Put simply, Tun Mahathir lacks the moral authority to show what is
right for UMNO, BN and the nation, especially at this critical
juncture in the nation's history.

It was also during the time of Tun Mahathir that all the branches of
power – quite apart from the Executive – were brought under his
control, or the control of the Executive. The power of the King had
been diminished to the point of being just ceremonial. (We are lucky
that some power still rests with the Sultans at state level, and as
the Trengganu episode recently unveiled itself, this effectively
checked some potential excesses of the power-that-be.)

It is for the good of the nation if we just ignore Tun Mahathir or
give him a benign gesture 'We hear you, old man!' To be sure, he
belongs to the past, he will never be able to come to terms with the
word 'reform'. He lives in the land of Don Quixote; he should be
set on the trip to the sunset along with his good friends Mugabe,
Castro and Suharto (oops…).

Power corrupts; absolute power corrupts absolutely, so the saying
goes. The dependence on all these powers – executive, legislative,
judiciary, enforcement - have been so total and absolute that the
power-that-be – it just happened to be Abdullah at the stewardship –
looked so invincible and felt so confident.

What happened on March 8 had been well depicted in all of the World's
folklore, Malay included; you just need to recall 'The Poor Fate of
Pak Kadok' and 'The Emperor's New Clothes'. In other words, Abdullah
did not see it coming and has been wondering ever since what actually
happened!
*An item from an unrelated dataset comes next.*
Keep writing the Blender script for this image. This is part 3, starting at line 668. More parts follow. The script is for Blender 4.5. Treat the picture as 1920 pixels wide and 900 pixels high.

That he had forgotten that the power given to him was not
absolute – it's Allah's and all of His servants' – made him out of
touch with reality and almost forgot people's power until it was too
late; the media had become his potent enemy – dancing to the tune set
by him and not ready to switch to another tune.

The future looks bleak if not for the silver lining in the dark
clouds. Probably the people had become so sick of BN – for all the
excesses - that they were willing not to vote for it, and to vote for
anything other than BN. The outcome is history for Malaysia. It
rhymes well with the slogan 'Malaysia Boleh'. Now that the three
parties - that have deprived BN of two-thirds majority in Parliament
and rule five states -are willing to consolidate ties in the form of
a coalition 'Pakatan Rakyat', things are looking up for Malaysia.

Let not make any more mistake about it. We are not interested in the
demise of BN (for that will mean that the monopoly on power stays
and it just transfers to another party, and we are back to bad, old
square one). We pity the sorry state which BN now finds itself in.
We sympathise with it, fully aware that it has a long way to go
before it can gain half its previous strength. It better starts with
a reality check; it should abandon the well-trodden path of denial .
Time to heal it really needs. We must be able to say to BN: We are
ready to buy you time; we care for you; we need you; we wish you
well.

What we are longing for is a stable two-party system which has worked
so well in some countries. No matter how much hope we put in Pakatan
Rakyat, we are not ready to throw away the bitter pills that we have
been prescribed with all along. Power corrupts; absolute power
corrupts absolutely. If we fail this time, we have done a great
disgrace to the magic word called 'Reform'.